-- start Data provided --

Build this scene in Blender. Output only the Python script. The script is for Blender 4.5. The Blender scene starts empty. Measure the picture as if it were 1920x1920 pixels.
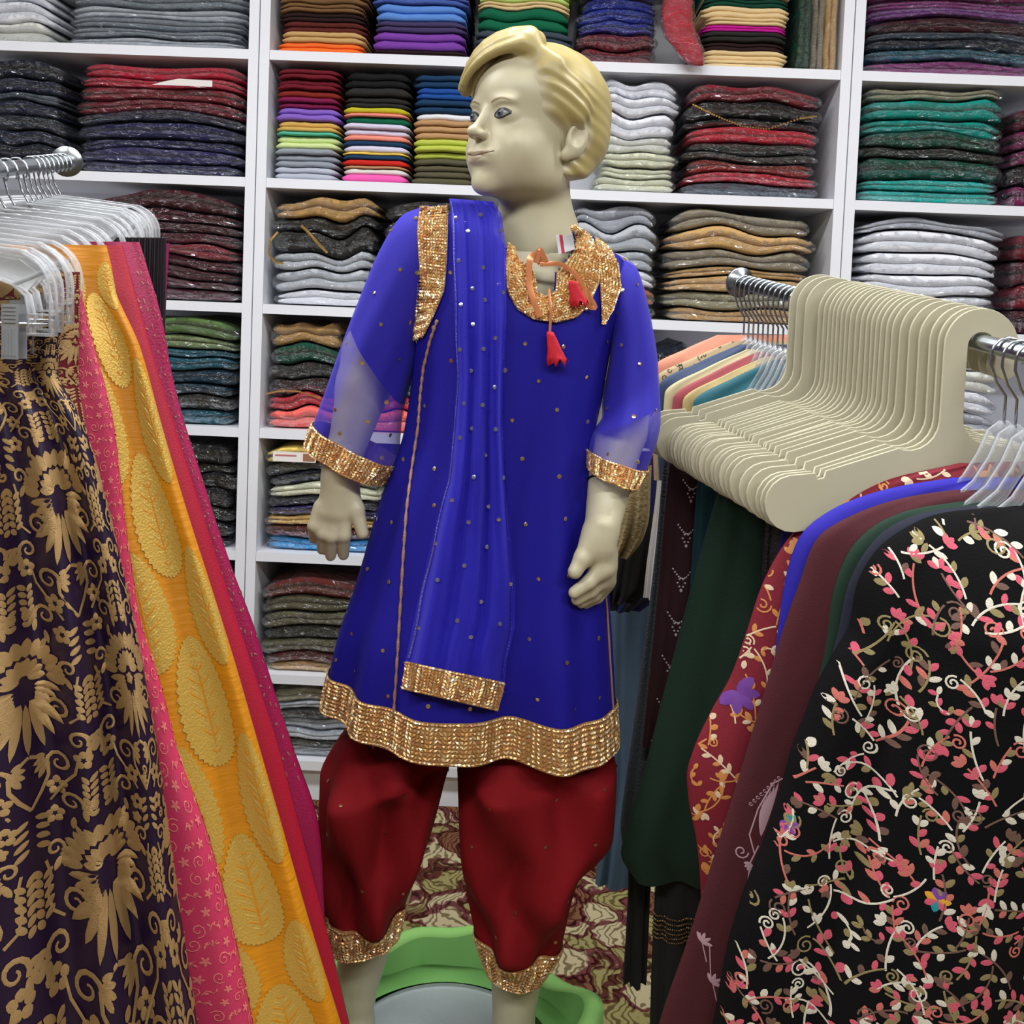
import bpy, math, random
import numpy as np
from mathutils import Vector, Matrix
from mathutils.bvhtree import BVHTree
sc = bpy.context.scene
PI = math.pi
# ------------------------------------------------------------------ camera
FPX, CX, CY = 1900.0, 960.0, 652.0
PITCH, ROLL, YAW = 0.0511, 0.0399, -0.0207
CAM = Vector((0, 0, 1.40))
Fv = Vector((math.sin(YAW)*math.cos(PITCH), math.cos(YAW)*math.cos(PITCH), -math.sin(PITCH)))
R0 = Vector((math.cos(YAW), -math.sin(YAW), 0)); U0 = R0.cross(Fv)
Rv = R0*math.cos(ROLL) + U0*math.sin(ROLL)
Uv = U0*math.cos(ROLL) - R0*math.sin(ROLL)
cd = bpy.data.cameras.new('camera'); cam = bpy.data.objects.new('camera', cd)
sc.collection.objects.link(cam); sc.camera = cam
cam.matrix_world = Matrix(((Rv.x, Uv.x, -Fv.x, CAM.x), (Rv.y, Uv.y, -Fv.y, CAM.y), (Rv.z, Uv.z, -Fv.z, CAM.z), (0, 0, 0, 1)))
cd.sensor_width = 36; cd.lens = 36*FPX/1920; cd.shift_y = -(960-CY)/1920; cd.clip_start = 0.02
def ray(px, py):
    return (Fv + Rv*((px-CX)/FPX) + Uv*((CY-py)/FPX))
def P(px, py, d):
    r = ray(px, py); return CAM + r*(d/r.y)
# ------------------------------------------------------------------ world and lights
w = bpy.data.worlds.new('world'); sc.world = w; w.use_nodes = True
w.node_tree.nodes['Background'].inputs[0].default_value = (0.9, 0.95, 1, 1)
w.node_tree.nodes['Background'].inputs[1].default_value = 0.10
sc.view_settings.view_transform = 'Standard'; sc.view_settings.look = 'None'
sc.view_settings.exposure = 0.03; sc.view_settings.gamma = 1; sc.view_settings.use_curve_mapping = False
CEIL = 2.75
LAMPS = [(-1.5, 1.35, 22), (0.0, 1.35, 22), (1.5, 1.35, 22), (-1.5, -0.5, 30), (1.5, -0.5, 30), (0.0, -0.5, 30)]
for lx, ly, pw in LAMPS:
    ld = bpy.data.lights.new('troffer_light', 'AREA'); ld.shape = 'RECTANGLE'; ld.size = 1.15; ld.size_y = 0.26
    ld.energy = pw; ld.color = (0.97, 0.985, 1.0)
    lo = bpy.data.objects.new('troffer_light', ld); sc.collection.objects.link(lo); lo.location = (lx, ly, CEIL-0.045)
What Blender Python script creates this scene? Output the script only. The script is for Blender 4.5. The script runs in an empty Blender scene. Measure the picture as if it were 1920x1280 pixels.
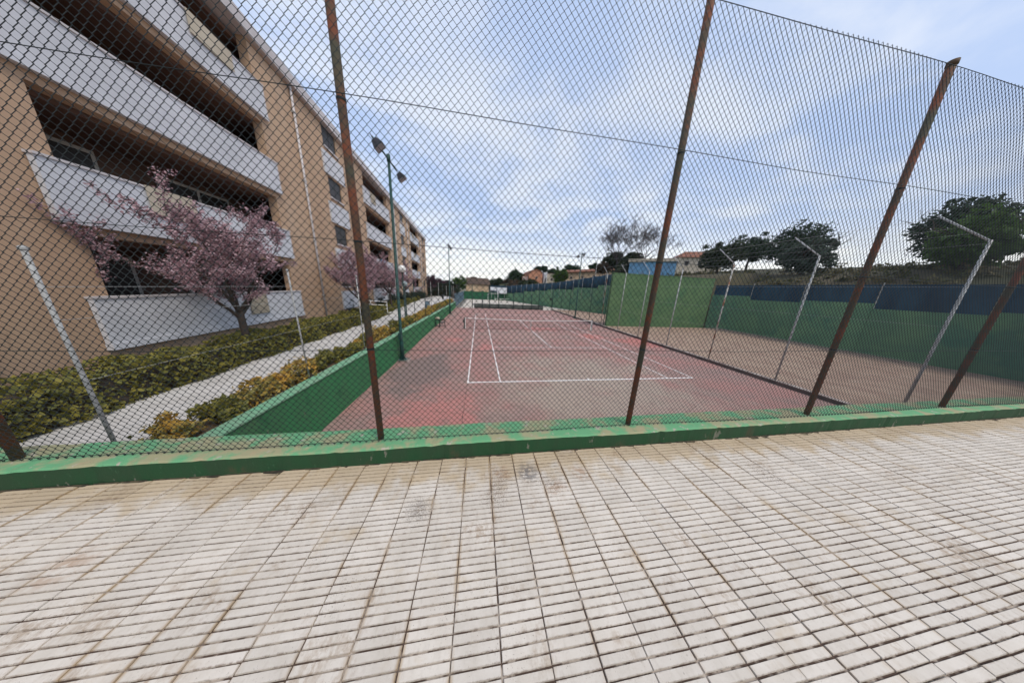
import bpy, bmesh, math, random
import numpy as np
from mathutils import Vector, Matrix

S = bpy.context.scene
COL = S.collection
RND = random.Random(7)
rad = math.radians

# ------------------------------------------------------------------ camera
CAM_POS = Vector((0.442, -8.5885, 3.9524))
FPX = 405.67
YAW, PITCH, ROLL = 0.1569, -0.2429, 0.0451
fw = Vector((math.sin(YAW)*math.cos(PITCH), math.cos(YAW)*math.cos(PITCH), math.sin(PITCH)))
r0 = Vector((math.cos(YAW), -math.sin(YAW), 0)); u0 = r0.cross(fw)
rt = r0*math.cos(ROLL)+u0*math.sin(ROLL); up = -r0*math.sin(ROLL)+u0*math.cos(ROLL)
cd = bpy.data.cameras.new('camera'); cam = bpy.data.objects.new('camera', cd); COL.objects.link(cam)
cd.sensor_fit = 'HORIZONTAL'; cd.sensor_width = 36.0; cd.lens = 36.0*FPX/1920.0
cd.clip_start = 0.05; cd.clip_end = 6000
M = Matrix.Identity(4)
for i in range(3):
    M[i][0] = rt[i]; M[i][1] = up[i]; M[i][2] = -fw[i]; M[i][3] = CAM_POS[i]
cam.matrix_world = M
S.camera = cam

# ------------------------------------------------------------------ light
SUN_EL, SUN_AZ = 55.0, 140.0          # azimuth measured from +Y towards +X
w = bpy.data.worlds.new('World'); S.world = w; w.use_nodes = True
nt = w.node_tree; nt.nodes.clear()
def wn(t): return nt.nodes.new(t)
def wl(a, b): nt.links.new(a, b)
out = wn('ShaderNodeOutputWorld'); bg = wn('ShaderNodeBackground'); bg.inputs['Strength'].default_value = 0.11
sky = wn('ShaderNodeTexSky'); sky.sky_type = 'NISHITA'; sky.sun_disc = False
sky.sun_elevation = rad(SUN_EL); sky.sun_rotation = rad(SUN_AZ); sky.air_density = 1.2; sky.dust_density = 1.5; sky.altitude = 100
tc = wn('ShaderNodeTexCoord'); sep = wn('ShaderNodeSeparateXYZ'); wl(tc.outputs['Generated'], sep.inputs[0])
def mth(op, a, b=None):
    m = wn('ShaderNodeMath'); m.operation = op
    for i, v in enumerate((a, b)):
        if v is None: continue
        if isinstance(v, (int, float)): m.inputs[i].default_value = v
        else: wl(v, m.inputs[i])
    return m.outputs[0]
zc = mth('MAXIMUM', sep.outputs[2], 0.0)
den = mth('ADD', zc, 0.22)
cx = mth('DIVIDE', sep.outputs[0], den); cy = mth('DIVIDE', sep.outputs[1], den)
comb = wn('ShaderNodeCombineXYZ'); wl(cx, comb.inputs[0]); wl(cy, comb.inputs[1])
mp = wn('ShaderNodeMapping'); wl(comb.outputs[0], mp.inputs[0])
mp.inputs['Location'].default_value = (1.3, 6.4, 0); mp.inputs['Rotation'].default_value = (0, 0, rad(-60)); mp.inputs['Scale'].default_value = (1.0, 1.35, 1)
n1 = wn('ShaderNodeTexNoise'); wl(mp.outputs[0], n1.inputs['Vector'])
n1.inputs['Scale'].default_value = 1.5; n1.inputs['Detail'].default_value = 6; n1.inputs['Roughness'].default_value = 0.46; n1.inputs['Distortion'].default_value = 0.5
n2 = wn('ShaderNodeTexNoise'); wl(mp.outputs[0], n2.inputs['Vector']); n2.inputs['Scale'].default_value = 4.2; n2.inputs['Detail'].default_value = 7; n2.inputs['Roughness'].default_value = 0.6; n2.inputs['Distortion'].default_value = 0.3
cr = wn('ShaderNodeValToRGB'); wl(mth('ADD', mth('MULTIPLY', n1.outputs['Fac'], 0.74), mth('MULTIPLY', n2.outputs['Fac'], 0.26)), cr.inputs[0])
cr.color_ramp.interpolation = 'EASE'
cr.color_ramp.elements[0].position = 0.39; cr.color_ramp.elements[0].color = (0, 0, 0, 1)
cr.color_ramp.elements[1].position = 0.62; cr.color_ramp.elements[1].color = (1, 1, 1, 1)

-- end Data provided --

**Set problem**
Omit every picture while copying the listing above exactly.

**The completed task**
Build this scene in Blender. Output only the Python script. The script is for Blender 4.5. The Blender scene starts empty. Measure the picture as if it were 1920x1920 pixels.
import bpy, math, random
import numpy as np
from mathutils import Vector, Matrix
from mathutils.bvhtree import BVHTree
sc = bpy.context.scene
PI = math.pi
# ------------------------------------------------------------------ camera
FPX, CX, CY = 1900.0, 960.0, 652.0
PITCH, ROLL, YAW = 0.0511, 0.0399, -0.0207
CAM = Vector((0, 0, 1.40))
Fv = Vector((math.sin(YAW)*math.cos(PITCH), math.cos(YAW)*math.cos(PITCH), -math.sin(PITCH)))
R0 = Vector((math.cos(YAW), -math.sin(YAW), 0)); U0 = R0.cross(Fv)
Rv = R0*math.cos(ROLL) + U0*math.sin(ROLL)
Uv = U0*math.cos(ROLL) - R0*math.sin(ROLL)
cd = bpy.data.cameras.new('camera'); cam = bpy.data.objects.new('camera', cd)
sc.collection.objects.link(cam); sc.camera = cam
cam.matrix_world = Matrix(((Rv.x, Uv.x, -Fv.x, CAM.x), (Rv.y, Uv.y, -Fv.y, CAM.y), (Rv.z, Uv.z, -Fv.z, CAM.z), (0, 0, 0, 1)))
cd.sensor_width = 36; cd.lens = 36*FPX/1920; cd.shift_y = -(960-CY)/1920; cd.clip_start = 0.02
def ray(px, py):
    return (Fv + Rv*((px-CX)/FPX) + Uv*((CY-py)/FPX))
def P(px, py, d):
    r = ray(px, py); return CAM + r*(d/r.y)
# ------------------------------------------------------------------ world and lights
w = bpy.data.worlds.new('world'); sc.world = w; w.use_nodes = True
w.node_tree.nodes['Background'].inputs[0].default_value = (0.9, 0.95, 1, 1)
w.node_tree.nodes['Background'].inputs[1].default_value = 0.10
sc.view_settings.view_transform = 'Standard'; sc.view_settings.look = 'None'
sc.view_settings.exposure = 0.03; sc.view_settings.gamma = 1; sc.view_settings.use_curve_mapping = False
CEIL = 2.75
LAMPS = [(-1.5, 1.35, 22), (0.0, 1.35, 22), (1.5, 1.35, 22), (-1.5, -0.5, 30), (1.5, -0.5, 30), (0.0, -0.5, 30)]
for lx, ly, pw in LAMPS:
    ld = bpy.data.lights.new('troffer_light', 'AREA'); ld.shape = 'RECTANGLE'; ld.size = 1.15; ld.size_y = 0.26
    ld.energy = pw; ld.color = (0.97, 0.985, 1.0)
    lo = bpy.data.objects.new('troffer_light', ld); sc.collection.objects.link(lo); lo.location = (lx, ly, CEIL-0.045)
What Blender Python script creates this scene? Output the script only. The script is for Blender 4.5. The script runs in an empty Blender scene. Measure the picture as if it were 1920x1280 pixels.
import bpy, bmesh, math, random
import numpy as np
from mathutils import Vector, Matrix

S = bpy.context.scene
COL = S.collection
RND = random.Random(7)
rad = math.radians

# ------------------------------------------------------------------ camera
CAM_POS = Vector((0.442, -8.5885, 3.9524))
FPX = 405.67
YAW, PITCH, ROLL = 0.1569, -0.2429, 0.0451
fw = Vector((math.sin(YAW)*math.cos(PITCH), math.cos(YAW)*math.cos(PITCH), math.sin(PITCH)))
r0 = Vector((math.cos(YAW), -math.sin(YAW), 0)); u0 = r0.cross(fw)
rt = r0*math.cos(ROLL)+u0*math.sin(ROLL); up = -r0*math.sin(ROLL)+u0*math.cos(ROLL)
cd = bpy.data.cameras.new('camera'); cam = bpy.data.objects.new('camera', cd); COL.objects.link(cam)
cd.sensor_fit = 'HORIZONTAL'; cd.sensor_width = 36.0; cd.lens = 36.0*FPX/1920.0
cd.clip_start = 0.05; cd.clip_end = 6000
M = Matrix.Identity(4)
for i in range(3):
    M[i][0] = rt[i]; M[i][1] = up[i]; M[i][2] = -fw[i]; M[i][3] = CAM_POS[i]
cam.matrix_world = M
S.camera = cam

# ------------------------------------------------------------------ light
SUN_EL, SUN_AZ = 55.0, 140.0          # azimuth measured from +Y towards +X
w = bpy.data.worlds.new('World'); S.world = w; w.use_nodes = True
nt = w.node_tree; nt.nodes.clear()
def wn(t): return nt.nodes.new(t)
def wl(a, b): nt.links.new(a, b)
out = wn('ShaderNodeOutputWorld'); bg = wn('ShaderNodeBackground'); bg.inputs['Strength'].default_value = 0.11
sky = wn('ShaderNodeTexSky'); sky.sky_type = 'NISHITA'; sky.sun_disc = False
sky.sun_elevation = rad(SUN_EL); sky.sun_rotation = rad(SUN_AZ); sky.air_density = 1.2; sky.dust_density = 1.5; sky.altitude = 100
tc = wn('ShaderNodeTexCoord'); sep = wn('ShaderNodeSeparateXYZ'); wl(tc.outputs['Generated'], sep.inputs[0])
def mth(op, a, b=None):
    m = wn('ShaderNodeMath'); m.operation = op
    for i, v in enumerate((a, b)):
        if v is None: continue
        if isinstance(v, (int, float)): m.inputs[i].default_value = v
        else: wl(v, m.inputs[i])
    return m.outputs[0]
zc = mth('MAXIMUM', sep.outputs[2], 0.0)
den = mth('ADD', zc, 0.22)
cx = mth('DIVIDE', sep.outputs[0], den); cy = mth('DIVIDE', sep.outputs[1], den)
comb = wn('ShaderNodeCombineXYZ'); wl(cx, comb.inputs[0]); wl(cy, comb.inputs[1])
mp = wn('ShaderNodeMapping'); wl(comb.outputs[0], mp.inputs[0])
mp.inputs['Location'].default_value = (1.3, 6.4, 0); mp.inputs['Rotation'].default_value = (0, 0, rad(-60)); mp.inputs['Scale'].default_value = (1.0, 1.35, 1)
n1 = wn('ShaderNodeTexNoise'); wl(mp.outputs[0], n1.inputs['Vector'])
n1.inputs['Scale'].default_value = 1.5; n1.inputs['Detail'].default_value = 6; n1.inputs['Roughness'].default_value = 0.46; n1.inputs['Distortion'].default_value = 0.5
n2 = wn('ShaderNodeTexNoise'); wl(mp.outputs[0], n2.inputs['Vector']); n2.inputs['Scale'].default_value = 4.2; n2.inputs['Detail'].default_value = 7; n2.inputs['Roughness'].default_value = 0.6; n2.inputs['Distortion'].default_value = 0.3
cr = wn('ShaderNodeValToRGB'); wl(mth('ADD', mth('MULTIPLY', n1.outputs['Fac'], 0.74), mth('MULTIPLY', n2.outputs['Fac'], 0.26)), cr.inputs[0])
cr.color_ramp.interpolation = 'EASE'
cr.color_ramp.elements[0].position = 0.39; cr.color_ramp.elements[0].color = (0, 0, 0, 1)
cr.color_ramp.elements[1].position = 0.62; cr.color_ramp.elements[1].color = (1, 1, 1, 1)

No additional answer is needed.